尾花が潮の元を離れ、単身パリへ向かったように。

尾花は、リンダを「料理で」説得しなければならない。
必ずやれると尾花は信じている。
彼女が、今でも自分の知っているリンダのままなら。
本物の熱狂的なフーディならば。

「あんたって料理のことか美味しいかしか考えてないよね!」と倫子はいった。
それで良いのだ。
尾花夏樹の料理で、奇跡は起きる。
きっと。

コメント

nophoto
coco coro
2019年12月23日15:29

HT様

HTさまの深い洞察力に溢れる言葉を読み、バイク姿の尾花を思い出しながらこの一週間ずっと考えていました。
エスコフィユでのアレルギー食材混入事故の時、尾花は何を思いどうしようと思ったのか?
京野が祥平の告白で事件の真相に気付いて尾花に謝った時「俺も逃げてた」と言った尾花。

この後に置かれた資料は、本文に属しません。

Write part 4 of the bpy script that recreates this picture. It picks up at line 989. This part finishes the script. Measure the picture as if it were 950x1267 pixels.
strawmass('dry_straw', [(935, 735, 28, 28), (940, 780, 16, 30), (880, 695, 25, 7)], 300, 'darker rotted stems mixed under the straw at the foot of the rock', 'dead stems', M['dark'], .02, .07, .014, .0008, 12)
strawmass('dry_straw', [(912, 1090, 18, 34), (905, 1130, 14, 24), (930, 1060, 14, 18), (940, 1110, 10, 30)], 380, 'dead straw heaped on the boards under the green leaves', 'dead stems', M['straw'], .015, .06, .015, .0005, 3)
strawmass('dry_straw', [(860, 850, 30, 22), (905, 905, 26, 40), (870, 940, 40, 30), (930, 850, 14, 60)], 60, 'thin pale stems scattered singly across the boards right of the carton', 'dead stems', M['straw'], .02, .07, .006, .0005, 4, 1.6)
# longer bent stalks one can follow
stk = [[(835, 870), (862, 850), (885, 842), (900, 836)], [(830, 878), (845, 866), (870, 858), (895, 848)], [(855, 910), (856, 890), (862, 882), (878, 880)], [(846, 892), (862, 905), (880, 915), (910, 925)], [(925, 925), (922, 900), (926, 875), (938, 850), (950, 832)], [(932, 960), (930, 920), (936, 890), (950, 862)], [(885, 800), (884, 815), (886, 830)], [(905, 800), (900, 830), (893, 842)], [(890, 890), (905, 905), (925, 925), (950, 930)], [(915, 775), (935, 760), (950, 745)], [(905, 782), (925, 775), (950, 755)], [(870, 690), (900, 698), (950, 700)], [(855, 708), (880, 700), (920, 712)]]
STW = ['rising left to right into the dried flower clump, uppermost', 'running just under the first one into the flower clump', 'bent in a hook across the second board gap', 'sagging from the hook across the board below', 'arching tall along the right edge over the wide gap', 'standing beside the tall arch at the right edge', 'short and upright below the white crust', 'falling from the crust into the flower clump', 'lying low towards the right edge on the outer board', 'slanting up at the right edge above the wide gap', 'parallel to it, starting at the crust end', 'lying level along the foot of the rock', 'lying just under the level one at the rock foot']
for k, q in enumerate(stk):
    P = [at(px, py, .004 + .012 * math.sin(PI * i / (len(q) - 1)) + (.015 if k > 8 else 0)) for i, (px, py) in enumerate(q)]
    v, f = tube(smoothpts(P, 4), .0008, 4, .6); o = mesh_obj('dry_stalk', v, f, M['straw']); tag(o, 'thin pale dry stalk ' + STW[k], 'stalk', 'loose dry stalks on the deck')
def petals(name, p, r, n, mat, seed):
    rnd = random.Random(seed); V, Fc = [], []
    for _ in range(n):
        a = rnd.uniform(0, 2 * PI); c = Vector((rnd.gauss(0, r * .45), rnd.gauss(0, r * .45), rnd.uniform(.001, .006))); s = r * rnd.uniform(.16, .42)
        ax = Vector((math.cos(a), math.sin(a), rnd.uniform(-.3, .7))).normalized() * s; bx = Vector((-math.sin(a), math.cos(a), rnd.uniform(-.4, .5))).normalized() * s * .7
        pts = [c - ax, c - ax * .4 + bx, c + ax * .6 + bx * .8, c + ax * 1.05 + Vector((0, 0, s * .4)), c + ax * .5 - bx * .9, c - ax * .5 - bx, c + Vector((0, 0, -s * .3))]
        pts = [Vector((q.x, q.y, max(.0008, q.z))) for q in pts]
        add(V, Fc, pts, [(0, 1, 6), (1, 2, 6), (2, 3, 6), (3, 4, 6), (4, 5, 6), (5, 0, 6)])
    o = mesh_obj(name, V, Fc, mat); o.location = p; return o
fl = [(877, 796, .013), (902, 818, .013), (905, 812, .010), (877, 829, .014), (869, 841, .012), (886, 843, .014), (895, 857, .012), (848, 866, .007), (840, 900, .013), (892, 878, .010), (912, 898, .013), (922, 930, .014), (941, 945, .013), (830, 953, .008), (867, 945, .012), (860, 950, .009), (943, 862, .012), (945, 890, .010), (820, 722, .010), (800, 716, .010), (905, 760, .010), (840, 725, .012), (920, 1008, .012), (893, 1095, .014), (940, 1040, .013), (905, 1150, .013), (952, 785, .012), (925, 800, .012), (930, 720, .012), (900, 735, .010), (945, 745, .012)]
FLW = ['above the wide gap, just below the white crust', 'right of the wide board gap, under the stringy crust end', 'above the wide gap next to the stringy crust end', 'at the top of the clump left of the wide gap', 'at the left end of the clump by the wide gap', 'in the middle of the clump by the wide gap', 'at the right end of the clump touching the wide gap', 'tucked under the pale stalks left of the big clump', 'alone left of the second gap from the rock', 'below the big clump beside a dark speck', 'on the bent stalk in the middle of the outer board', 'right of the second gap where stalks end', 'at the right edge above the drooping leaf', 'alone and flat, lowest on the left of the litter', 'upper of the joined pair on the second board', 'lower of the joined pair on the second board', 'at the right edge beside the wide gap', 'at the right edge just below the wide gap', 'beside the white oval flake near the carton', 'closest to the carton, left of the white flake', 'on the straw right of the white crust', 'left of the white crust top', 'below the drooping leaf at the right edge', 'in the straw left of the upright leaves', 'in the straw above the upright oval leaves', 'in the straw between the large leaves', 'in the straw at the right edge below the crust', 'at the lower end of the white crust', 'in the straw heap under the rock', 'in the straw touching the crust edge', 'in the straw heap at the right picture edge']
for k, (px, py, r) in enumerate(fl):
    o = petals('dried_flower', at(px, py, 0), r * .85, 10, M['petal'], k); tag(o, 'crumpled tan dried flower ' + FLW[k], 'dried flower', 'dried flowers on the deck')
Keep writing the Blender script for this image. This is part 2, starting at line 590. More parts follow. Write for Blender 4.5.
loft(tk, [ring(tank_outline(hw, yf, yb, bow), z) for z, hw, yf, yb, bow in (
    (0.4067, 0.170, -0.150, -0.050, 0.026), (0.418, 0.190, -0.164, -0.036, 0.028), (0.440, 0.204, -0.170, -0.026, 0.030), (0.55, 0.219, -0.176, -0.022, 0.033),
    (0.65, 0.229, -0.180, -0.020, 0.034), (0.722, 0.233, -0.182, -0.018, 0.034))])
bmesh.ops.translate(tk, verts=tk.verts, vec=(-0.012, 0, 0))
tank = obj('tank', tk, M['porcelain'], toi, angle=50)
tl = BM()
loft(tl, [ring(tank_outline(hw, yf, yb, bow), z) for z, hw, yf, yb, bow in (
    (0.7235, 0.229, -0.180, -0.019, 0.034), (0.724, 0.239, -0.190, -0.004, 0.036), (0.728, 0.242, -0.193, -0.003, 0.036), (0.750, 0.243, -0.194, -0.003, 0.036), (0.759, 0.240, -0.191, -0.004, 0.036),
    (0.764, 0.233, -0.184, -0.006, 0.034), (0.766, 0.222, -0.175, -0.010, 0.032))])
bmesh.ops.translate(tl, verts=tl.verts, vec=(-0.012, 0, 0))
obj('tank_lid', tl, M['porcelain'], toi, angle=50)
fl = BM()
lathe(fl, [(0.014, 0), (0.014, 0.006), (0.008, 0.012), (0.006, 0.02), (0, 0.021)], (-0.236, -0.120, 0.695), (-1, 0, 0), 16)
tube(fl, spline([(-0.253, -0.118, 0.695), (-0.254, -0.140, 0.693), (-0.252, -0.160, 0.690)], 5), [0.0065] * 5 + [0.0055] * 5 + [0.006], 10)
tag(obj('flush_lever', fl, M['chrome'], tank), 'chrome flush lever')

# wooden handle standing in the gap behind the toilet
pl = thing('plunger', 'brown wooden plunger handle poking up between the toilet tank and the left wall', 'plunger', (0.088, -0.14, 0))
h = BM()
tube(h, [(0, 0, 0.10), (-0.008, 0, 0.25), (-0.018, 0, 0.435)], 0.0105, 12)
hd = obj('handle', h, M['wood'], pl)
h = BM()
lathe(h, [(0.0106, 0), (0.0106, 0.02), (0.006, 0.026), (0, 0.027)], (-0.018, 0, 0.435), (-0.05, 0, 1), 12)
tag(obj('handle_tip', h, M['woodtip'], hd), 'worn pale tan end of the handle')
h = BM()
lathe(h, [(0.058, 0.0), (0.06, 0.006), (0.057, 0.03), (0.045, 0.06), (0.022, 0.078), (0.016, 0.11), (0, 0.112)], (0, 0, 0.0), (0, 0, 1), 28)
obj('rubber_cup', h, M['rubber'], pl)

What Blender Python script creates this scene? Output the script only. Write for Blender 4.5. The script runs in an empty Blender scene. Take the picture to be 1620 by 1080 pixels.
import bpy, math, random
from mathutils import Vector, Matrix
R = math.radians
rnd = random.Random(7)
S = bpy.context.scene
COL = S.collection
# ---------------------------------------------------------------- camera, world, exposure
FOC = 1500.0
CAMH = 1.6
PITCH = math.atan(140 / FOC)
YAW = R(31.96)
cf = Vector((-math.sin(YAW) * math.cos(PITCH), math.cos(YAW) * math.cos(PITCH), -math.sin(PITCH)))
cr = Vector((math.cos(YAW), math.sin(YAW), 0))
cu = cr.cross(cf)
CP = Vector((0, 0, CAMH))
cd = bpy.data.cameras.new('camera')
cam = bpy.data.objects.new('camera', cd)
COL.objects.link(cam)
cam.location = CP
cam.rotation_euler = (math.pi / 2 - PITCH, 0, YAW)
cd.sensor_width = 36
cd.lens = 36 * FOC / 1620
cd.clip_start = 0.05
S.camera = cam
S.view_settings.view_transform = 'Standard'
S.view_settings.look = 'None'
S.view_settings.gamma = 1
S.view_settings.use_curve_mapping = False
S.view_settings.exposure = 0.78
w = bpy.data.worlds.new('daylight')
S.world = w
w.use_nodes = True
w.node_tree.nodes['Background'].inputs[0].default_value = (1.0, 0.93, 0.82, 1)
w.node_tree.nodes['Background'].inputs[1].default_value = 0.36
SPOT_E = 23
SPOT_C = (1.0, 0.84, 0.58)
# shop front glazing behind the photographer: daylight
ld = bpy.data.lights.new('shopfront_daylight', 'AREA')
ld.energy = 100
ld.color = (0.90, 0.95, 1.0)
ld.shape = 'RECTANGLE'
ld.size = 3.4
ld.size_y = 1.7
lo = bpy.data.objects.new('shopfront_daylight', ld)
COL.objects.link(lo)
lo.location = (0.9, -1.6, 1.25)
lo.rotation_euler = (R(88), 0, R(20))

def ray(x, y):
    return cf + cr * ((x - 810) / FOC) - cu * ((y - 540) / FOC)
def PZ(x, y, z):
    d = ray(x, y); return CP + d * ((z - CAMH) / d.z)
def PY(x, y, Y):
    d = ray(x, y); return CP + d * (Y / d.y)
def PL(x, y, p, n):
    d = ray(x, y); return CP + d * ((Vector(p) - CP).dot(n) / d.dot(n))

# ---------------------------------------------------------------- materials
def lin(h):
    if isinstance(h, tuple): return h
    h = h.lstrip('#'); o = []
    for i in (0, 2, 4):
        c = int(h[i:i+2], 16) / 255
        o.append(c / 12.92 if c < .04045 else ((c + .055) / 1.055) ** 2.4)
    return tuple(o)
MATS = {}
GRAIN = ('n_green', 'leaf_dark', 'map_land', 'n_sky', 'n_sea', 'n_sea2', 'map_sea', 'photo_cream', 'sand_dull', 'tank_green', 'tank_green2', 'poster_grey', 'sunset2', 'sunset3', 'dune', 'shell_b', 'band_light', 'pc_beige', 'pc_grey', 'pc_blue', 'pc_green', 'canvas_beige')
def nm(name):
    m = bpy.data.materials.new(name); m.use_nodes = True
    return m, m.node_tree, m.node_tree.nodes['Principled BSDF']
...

あの事件で店はなくなり、エスコフィユにいた日本人の3人も各々の事情で日本に戻っていた時も尾花はフランスに残り借金取りから逃げながらもフレンチの世界に居たいと願っていたはず。
祥平を庇ったものの、彼自身は全てを失ってた。
京野をして本当の料理バカと言わしめる程料理が全てだった尾花の絶望は計り知れない。

その絶望が深ければ深い程、今倫子と一緒に全身全霊でお客様に満足してもらうための料理を作ることに没頭できる幸せを噛みしめているはずの尾花。
自分の原点である師匠と再会し、あらためてお客様のための料理をつくることに没頭する尾花はこれからどうするのだろう。

エスコフィユでは出来なかったことが今のグランメゾンなら出来ると実感して3つ星を目指す尾花の思うフレンチの可能性。
チームグランメゾンが魅力的で最強だからこそ、尾花はそこから離れて行くのではないかとバイクに乗って祥平を迎えに行った尾花を見てふと思ってしまうのです。

過去は変えられない。
尾花や京野や相沢が失ったものは戻らない。
だからこそ今を全力で生きて未来を変える努力をする。
あらゆる世界に通用する真理だと思います。
プロとして生きる人達が心惹かれる作品ですね。

またしても祥平の泣き顔が堪らなかった今回ですけど、いつも私より先に涙する夫がスケート中継の途中でグランメゾンにチャンネルをかえたことに驚きました。
そして、いろいろ結末を予想してくるのがちょっと迷惑です。
来週はいよいよ最終回。
次男坊が帰って来るのですが、多分我が家は3つ星を追っています。

HT
2019年12月27日15:40

coco coro様、こんにちは。

尾花の3年間。
具体的な描写はないので想像の域を出ないけれど。
初回、ランブロワジーの小さな厨房でソースを作った時の、横顔。
アレが全てを語ってる気がします。
思う存分に腕を振るう。
そして自分の作る美味に酔う快感。
3年間、長かったでしょうね。

祥平の泣き顔はずるいw
子供のように泣くんですよね、彼。見てると胸が痛くなる。
裏を返せば彼はまだ一人前の大人の男になりきれてないのかも。
最終回、グンと成長するであろう彼と、師匠である尾花の関係性が変化するのか。

12/29。
我が家もグランメゾン東京に釘付けです。